Requirement:
Repeat, please, only the lines from the top of the data down to the line with "mesh_obj('hub', V, F, M['hub'], wh)"; include both of those lines.

════

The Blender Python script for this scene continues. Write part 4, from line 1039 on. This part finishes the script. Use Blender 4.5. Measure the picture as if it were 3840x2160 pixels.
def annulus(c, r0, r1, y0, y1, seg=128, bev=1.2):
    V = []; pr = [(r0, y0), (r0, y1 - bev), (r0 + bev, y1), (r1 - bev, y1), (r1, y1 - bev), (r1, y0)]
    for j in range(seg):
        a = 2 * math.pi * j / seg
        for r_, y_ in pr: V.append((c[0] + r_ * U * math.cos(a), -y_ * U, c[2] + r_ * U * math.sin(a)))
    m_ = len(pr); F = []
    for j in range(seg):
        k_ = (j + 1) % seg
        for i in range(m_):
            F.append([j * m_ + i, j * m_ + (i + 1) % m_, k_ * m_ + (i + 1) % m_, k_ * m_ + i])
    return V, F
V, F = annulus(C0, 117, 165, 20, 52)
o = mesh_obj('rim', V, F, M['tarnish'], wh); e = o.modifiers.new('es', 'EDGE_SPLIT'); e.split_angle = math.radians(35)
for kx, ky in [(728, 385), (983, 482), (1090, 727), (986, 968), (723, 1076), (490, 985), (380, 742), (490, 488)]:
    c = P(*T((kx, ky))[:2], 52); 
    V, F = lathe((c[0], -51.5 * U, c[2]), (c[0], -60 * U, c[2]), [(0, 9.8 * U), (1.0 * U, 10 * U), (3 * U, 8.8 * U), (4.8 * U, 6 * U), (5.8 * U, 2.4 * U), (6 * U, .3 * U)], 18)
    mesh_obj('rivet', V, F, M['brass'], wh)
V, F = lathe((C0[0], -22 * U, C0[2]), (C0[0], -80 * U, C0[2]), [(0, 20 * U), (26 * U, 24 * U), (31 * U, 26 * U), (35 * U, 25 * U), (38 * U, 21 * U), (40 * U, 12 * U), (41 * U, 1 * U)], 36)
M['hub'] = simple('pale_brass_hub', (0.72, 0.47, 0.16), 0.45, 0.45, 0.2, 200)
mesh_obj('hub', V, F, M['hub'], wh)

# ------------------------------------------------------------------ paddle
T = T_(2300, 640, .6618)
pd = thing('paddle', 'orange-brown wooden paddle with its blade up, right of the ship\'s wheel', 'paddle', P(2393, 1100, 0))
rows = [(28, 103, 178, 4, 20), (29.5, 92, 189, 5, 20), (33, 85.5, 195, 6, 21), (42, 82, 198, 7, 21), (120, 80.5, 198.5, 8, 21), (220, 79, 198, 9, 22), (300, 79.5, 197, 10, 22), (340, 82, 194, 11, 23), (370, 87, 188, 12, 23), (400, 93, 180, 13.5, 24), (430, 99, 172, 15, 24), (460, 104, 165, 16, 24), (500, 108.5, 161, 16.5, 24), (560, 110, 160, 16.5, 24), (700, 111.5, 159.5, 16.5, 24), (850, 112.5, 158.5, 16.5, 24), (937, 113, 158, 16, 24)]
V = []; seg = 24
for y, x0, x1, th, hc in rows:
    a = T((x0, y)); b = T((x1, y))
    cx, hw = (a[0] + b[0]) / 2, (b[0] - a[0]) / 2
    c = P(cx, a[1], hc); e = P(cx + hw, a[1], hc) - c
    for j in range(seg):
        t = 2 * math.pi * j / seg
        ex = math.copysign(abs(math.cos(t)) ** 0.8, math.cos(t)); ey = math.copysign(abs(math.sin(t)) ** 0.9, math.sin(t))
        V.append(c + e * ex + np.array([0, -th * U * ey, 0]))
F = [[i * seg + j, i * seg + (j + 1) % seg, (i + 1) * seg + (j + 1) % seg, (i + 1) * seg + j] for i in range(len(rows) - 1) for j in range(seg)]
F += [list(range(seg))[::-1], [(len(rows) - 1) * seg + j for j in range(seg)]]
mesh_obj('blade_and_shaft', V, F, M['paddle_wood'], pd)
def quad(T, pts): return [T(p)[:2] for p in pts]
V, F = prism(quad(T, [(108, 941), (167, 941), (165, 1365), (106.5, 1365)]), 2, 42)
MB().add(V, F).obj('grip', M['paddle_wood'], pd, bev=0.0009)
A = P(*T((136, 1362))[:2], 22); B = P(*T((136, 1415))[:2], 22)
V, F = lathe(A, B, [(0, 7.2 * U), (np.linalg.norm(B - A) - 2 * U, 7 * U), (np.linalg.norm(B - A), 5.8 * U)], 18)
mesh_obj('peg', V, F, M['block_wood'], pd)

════

Solution for this task:
The Blender Python script for this scene continues. Write part 4, from line 1039 on. This part finishes the script. Use Blender 4.5. Measure the picture as if it were 3840x2160 pixels.
def annulus(c, r0, r1, y0, y1, seg=128, bev=1.2):
    V = []; pr = [(r0, y0), (r0, y1 - bev), (r0 + bev, y1), (r1 - bev, y1), (r1, y1 - bev), (r1, y0)]
    for j in range(seg):
        a = 2 * math.pi * j / seg
        for r_, y_ in pr: V.append((c[0] + r_ * U * math.cos(a), -y_ * U, c[2] + r_ * U * math.sin(a)))
    m_ = len(pr); F = []
    for j in range(seg):
        k_ = (j + 1) % seg
        for i in range(m_):
            F.append([j * m_ + i, j * m_ + (i + 1) % m_, k_ * m_ + (i + 1) % m_, k_ * m_ + i])
    return V, F
V, F = annulus(C0, 117, 165, 20, 52)
o = mesh_obj('rim', V, F, M['tarnish'], wh); e = o.modifiers.new('es', 'EDGE_SPLIT'); e.split_angle = math.radians(35)
for kx, ky in [(728, 385), (983, 482), (1090, 727), (986, 968), (723, 1076), (490, 985), (380, 742), (490, 488)]:
    c = P(*T((kx, ky))[:2], 52); 
    V, F = lathe((c[0], -51.5 * U, c[2]), (c[0], -60 * U, c[2]), [(0, 9.8 * U), (1.0 * U, 10 * U), (3 * U, 8.8 * U), (4.8 * U, 6 * U), (5.8 * U, 2.4 * U), (6 * U, .3 * U)], 18)
    mesh_obj('rivet', V, F, M['brass'], wh)
V, F = lathe((C0[0], -22 * U, C0[2]), (C0[0], -80 * U, C0[2]), [(0, 20 * U), (26 * U, 24 * U), (31 * U, 26 * U), (35 * U, 25 * U), (38 * U, 21 * U), (40 * U, 12 * U), (41 * U, 1 * U)], 36)
M['hub'] = simple('pale_brass_hub', (0.72, 0.47, 0.16), 0.45, 0.45, 0.2, 200)
mesh_obj('hub', V, F, M['hub'], wh)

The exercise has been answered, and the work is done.